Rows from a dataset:
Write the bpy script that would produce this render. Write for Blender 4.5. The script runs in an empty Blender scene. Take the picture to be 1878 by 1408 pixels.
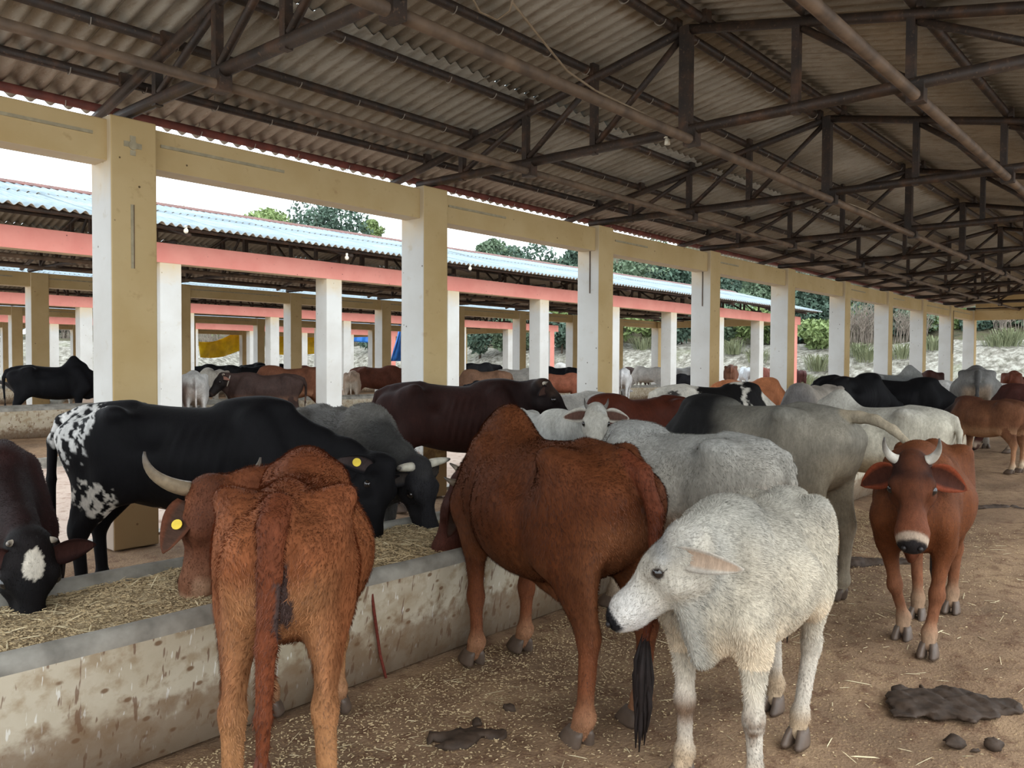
import bpy, bmesh, math, random
import numpy as np
from mathutils import Vector, Matrix
R_ = math.radians
random.seed(7); RNG = np.random.default_rng(7)
scene = bpy.context.scene
COL = scene.collection

# ------------------------------------------------------------------ camera, sky, exposure
# world: X runs along the shed rows, Y across them to the left, Z up; the photographer stands at the open right side
YAW, PITCH, ROLL = R_(41.027), R_(1.546), R_(0.289)
F_ = np.array([math.cos(YAW)*math.cos(PITCH), math.sin(YAW)*math.cos(PITCH), -math.sin(PITCH)])
Rt = np.array([math.sin(YAW), -math.cos(YAW), 0.0]); Up = np.cross(Rt, F_)
Rt, Up = math.cos(ROLL)*Rt + math.sin(ROLL)*Up, math.cos(ROLL)*Up - math.sin(ROLL)*Rt
cam = bpy.data.cameras.new('camera'); cam_o = bpy.data.objects.new('camera', cam); COL.objects.link(cam_o)
M = Matrix.Identity(4)
for i in range(3):
    M[i][0] = Rt[i]; M[i][1] = Up[i]; M[i][2] = -F_[i]
M[0][3], M[1][3], M[2][3] = 0, 0, 1.55
cam_o.matrix_world = M
cam.sensor_fit = 'HORIZONTAL'; cam.sensor_width = 36.0; cam.lens = 1486.87*36.0/1878.0
cam.clip_start = 0.05; cam.clip_end = 600
scene.camera = cam_o

wd = bpy.data.worlds.new('sky'); scene.world = wd; wd.use_nodes = True
bgn = wd.node_tree.nodes['Background']
bgn.inputs['Color'].default_value = (0.86, 0.94, 1.0, 1); bgn.inputs['Strength'].default_value = 2.9
sun = bpy.data.lights.new('hazy_sun', 'SUN'); sun.energy = 0.9; sun.angle = R_(60); sun.color = (1.0, 0.94, 0.84)
sun_o = bpy.data.objects.new('hazy_sun', sun); COL.objects.link(sun_o)
sun_o.rotation_euler = (R_(52), 0, R_(-35))
vs = scene.view_settings
vs.view_transform = 'Standard'; vs.look = 'None'; vs.gamma = 1.0; vs.use_curve_mapping = False
vs.exposure = 0.1

# ------------------------------------------------------------------ small helpers
def lin(r, g, b):
    f = lambda c: ((c/255+0.055)/1.055)**2.4 if c/255 > 0.04045 else c/255/12.92
    return (f(r), f(g), f(b))
def L4(c): return (c[0], c[1], c[2], 1.0)

class NT:
    def __init__(s, name, rough=0.8, spec=0.3):
        s.m = bpy.data.materials.new(name); s.m.use_nodes = True
        s.n = s.m.node_tree.nodes; s.l = s.m.node_tree.links
        s.b = s.n['Principled BSDF']
        s.b.inputs['Roughness'].default_value = rough
        s.b.inputs['Specular IOR Level'].default_value = spec
        s.co = s.n.new('ShaderNodeTexCoord')
    def map(s, scale=(1, 1, 1), src='Object', loc=(0, 0, 0)):
        mp = s.n.new('ShaderNodeMapping'); mp.inputs['Scale'].default_value = scale; mp.inputs['Location'].default_value = loc
        s.l.new(s.co.outputs[src], mp.inputs['Vector']); return mp.outputs[0]
    def geo_pos(s, scale=(1, 1, 1)):
        g = s.n.new('ShaderNodeNewGeometry'); mp = s.n.new('ShaderNodeMapping'); mp.inputs['Scale'].default_value = scale
        s.l.new(g.outputs['Position'], mp.inputs['Vector']); return mp.outputs[0]
    def noise(s, vec, scale, detail=4, rough=0.55):
        t = s.n.new('ShaderNodeTexNoise'); t.inputs['Scale'].default_value = scale; t.inputs['Detail'].default_value = detail
        t.inputs['Roughness'].default_value = rough; s.l.new(vec, t.inputs['Vector']); return t.outputs['Fac']
    def voro(s, vec, scale, feature='F1'):
        t = s.n.new('ShaderNodeTexVoronoi'); t.feature = feature; t.inputs['Scale'].default_value = scale
        s.l.new(vec, t.inputs['Vector']); return t.outputs['Distance']
    def ramp(s, fac, stops, interp='LINEAR'):
        r = s.n.new('ShaderNodeValToRGB'); r.color_ramp.interpolation = interp
        els = r.color_ramp.elements
        while len(els) < len(stops): els.new(0.5)
        for e, (p, c) in zip(els, stops):
            e.position = p; e.color = L4(c) if not isinstance(c, (int, float)) else (c, c, c, 1)
        s.l.new(fac, r.inputs['Fac']); return r.outputs['Color']
    def mix(s, fac, a, b, mode='MIX'):
        m = s.n.new('ShaderNodeMix'); m.data_type = 'RGBA'; m.blend_type = mode
        for sock, v in ((m.inputs['Factor'], fac), (m.inputs['A'], a), (m.inputs['B'], b)):
            if isinstance(v, (int, float)): sock.default_value = v
            elif isinstance(v, tuple): sock.default_value = L4(v)
            else: s.l.new(v, sock)
        return m.outputs['Result']
    def color(s, c):
        if isinstance(c, tuple): s.b.inputs['Base Color'].default_value = L4(c)
        else: s.l.new(c, s.b.inputs['Base Color'])
        return s
    def bump(s, h, strength=0.3, dist=0.01):
        bp = s.n.new('ShaderNodeBump'); bp.inputs['Strength'].default_value = strength; bp.inputs['Distance'].default_value = dist
        s.l.new(h, bp.inputs['Height']); s.l.new(bp.outputs[0], s.b.inputs['Normal']); return s

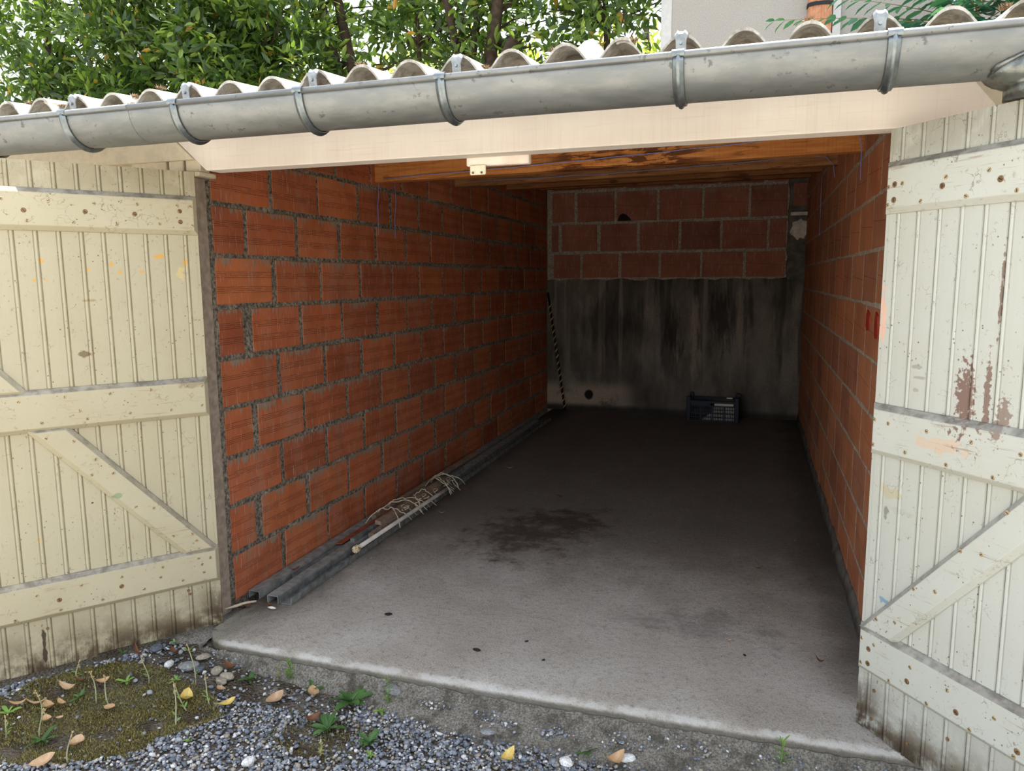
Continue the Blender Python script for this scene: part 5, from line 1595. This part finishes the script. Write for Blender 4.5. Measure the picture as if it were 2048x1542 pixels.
# ailanthus growing before the house wall
m_ail = mat_tree_leaf('ailanthus_leaflet', [(0, s(34, 86, 80)), (.5, s(44, 104, 88)), (1, s(74, 132, 86))], s(120, 190, 90), .3, .4, False)
m_ailstem = plain('green_brown_stem', s(128, 112, 62), .7, 0, .2, 30)
ail = empty('ailanthus', (4.0, 5.9, -.1)); tag(ail, 'young tree with long feathered leaves growing before the house wall', 'tree')
mb = MB(); mb.tube([(0, 0, 0), (-.05, 0, 2.5), (-.02, 0, 3.9), (.03, 0, 4.8)], [.03, .026, .022, .012], 8); obj('stem', mb, m_ailstem, ail, smooth=True)
LFM = MB(); LFM.v = [(a*.235, b*.10, c_*.235) for a, b, c_ in LT]; LFM.f = list(LTF)
LFM = LFM.mesh('leaflet'); LFM.materials.append(m_ail)
def frond(a, b, n, size=1.0, sag_=.035):
    a = Vector(a); b = Vector(b)
    pts = [a.lerp(b, k/10)+Vector((0, 0, sag_*math.sin(PI*k/10))) for k in range(11)]
    mb = MB(); mb.tube(pts, [.006-.0045*k/10 for k in range(11)], 5)
    f = obj('frond', mb, m_ailstem, ail, smooth=True)
    d = (b-a).normalized()
    az = math.atan2(d.y, d.x)
    for k in range(n):
        t = .15+.85*k/(n-1)
        p = a.lerp(b, t)+Vector((0, 0, sag_*math.sin(PI*t)))
        for sd in (-1, 1):
            o = bpy.data.objects.new('leaflet', LFM); C.objects.link(o); o.parent = f
            o.location = p
            o.rotation_euler = (rnd.uniform(-.5, .5), rnd.uniform(.0, .6), az+sd*(1.15-.5*t)+rnd.uniform(-.1, .1))
            q = size*(1.05-.45*t)*rnd.uniform(.85, 1.1); o.scale = (q, q, q)
rel = lambda x, y, z: (x-4.0, y-5.9, z+.1)
for a, b, n in [((3.95, 5.85, 3.72), (2.18, 5.75, 3.90), 17), ((3.95, 5.85, 3.72), (2.75, 5.55, 3.98), 12), ((3.95, 5.85, 3.65), (3.0, 5.45, 3.72), 11), ((3.97, 5.85, 3.8), (3.1, 5.35, 3.95), 12), ((3.98, 5.85, 3.85), (3.25, 5.5, 4.15), 11),
                ((4.0, 5.85, 3.8), (4.7, 5.4, 3.95), 10), ((4.0, 5.85, 3.65), (4.75, 5.5, 3.7), 10), ((4.0, 5.85, 3.75), (3.7, 5.1, 3.75), 10), ((4.0, 5.85, 3.6), (3.6, 5.15, 3.55), 9), ((4.0, 5.85, 3.9), (3.5, 5.3, 4.1), 11), ((4.0, 5.85, 3.65), (4.4, 5.2, 3.6), 9), ((4.0, 5.85, 3.9), (4.6, 5.5, 4.15), 10), ((4.0, 5.85, 3.8), (4.15, 5.1, 3.85), 9), ((4.0, 5.85, 3.55), (3.1, 5.6, 3.62), 10),
                ((4.0, 5.8, 3.7), (4.45, 5.3, 3.82), 10), ((4.0, 5.8, 3.6), (4.2, 5.2, 3.62), 9), ((4.0, 5.8, 3.8), (4.85, 5.35, 3.85), 10), ((4.0, 5.8, 3.75), (3.4, 5.2, 3.85), 11), ((4.0, 5.8, 3.7), (3.5, 5.0, 3.62), 10), ((4.0, 5.8, 3.85), (3.85, 5.2, 4.0), 10)]:
    frond(rel(*a), rel(*b), n)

Task prompt. Quote the records above exactly, from the first line through the line containing "COL = scene.collection", and leave out the pictures.

Solved problem.
Write the bpy script that would produce this render. Write for Blender 4.5. The script runs in an empty Blender scene. Take the picture to be 1878 by 1408 pixels.
import bpy, bmesh, math, random
import numpy as np
from mathutils import Vector, Matrix
R_ = math.radians
random.seed(7); RNG = np.random.default_rng(7)
scene = bpy.context.scene
COL = scene.collection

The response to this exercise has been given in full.